2022/11/14 モータースポーツ

勝田貴元、地元表彰台の勝因は4本中たった「1本」のウェット用タイヤ【ラリージャパン2022】

地元開催のWRCで見事3位表彰台を獲得した勝田貴元選手(写真右)

■タイヤはハード3本、ソフト2本、ウエット1本

コロナ禍で延期が続き、実に3年越しの悲願の開催となったWRC第13戦「RALLY JAPAN」で、我らが日本の、そして地元出身である勝田貴元選手が見事、3位表彰台を射止めた。
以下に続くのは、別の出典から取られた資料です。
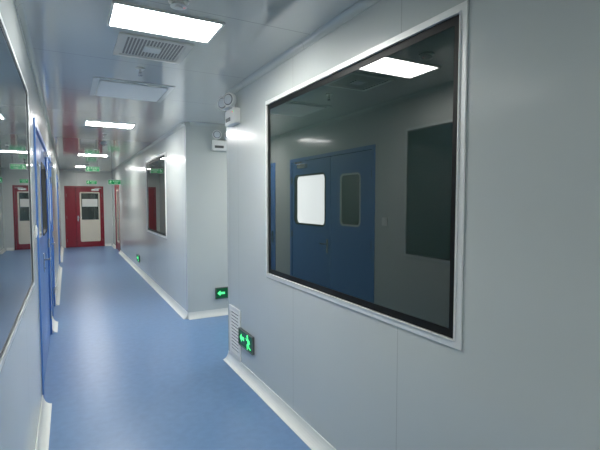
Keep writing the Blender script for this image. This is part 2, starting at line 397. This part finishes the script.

難易度の高いコースにリタイア続出、最終日には雨も降り難しいコンディションとなったラリーでの好結果。これにはじつは絶妙なタイヤ選択も効いていた。勝田選手が駆るGRヤリス ラリー1は、最後のパワーステージ(PS)、SS19では何と右フロントだけウェット用、残りはドライ用という変則的なタイヤを装着で臨んでいたのである。

ラリー1は1日に、車両装着の4本に加えてサービスパークを出る際に最大2本のスペアタイヤを足した合計6本のタイヤを使うことができる。天気予報は、昼前から雨。しかもかなりの量になると報じていたが、早朝の時点では雨は降っていなかったから、タイヤチョイスは非常に難しいものになった。

しかもトヨタ勢はエバンス、オジェ、ロバンペラの3人はウエットタイヤを持ち込んでおらず、勝田も登録しているのはハード3本、ソフト2本、そしてウエット1本だった。ウエット「1本」………!?

公開されたその情報を元に、一体どんなタイヤ選択で来るのかとSS19旭高原のコース脇でWRCマシンの走りを見守っていた筆者。ラリー1勢では唯一、ウェットタイヤ4本を選び、見るからに速かったMスポーツのC.ブリーンがぶっちぎりのステージトップタイムを記録するも、2、3位にはラリー2勢が入り、ウェット2本装着のヒュンダイのヌーヴィルは14.9秒差の4位に。一方、ハード5本というギャンブルに出たチャンピオンのロバンペラは見るからにペースが遅く、実際1分58秒4遅れの30位という結果に終わる。

我らが勝田選手は42.2秒遅れの16位。4位で追い上げていたオジェがソフト+ハードの組み合わせにも関わらず31.6秒遅れの7位に入ったものの、それまでにつけていた大差を覆すには至らず、勝田選手の表彰台がここで決まったのだ。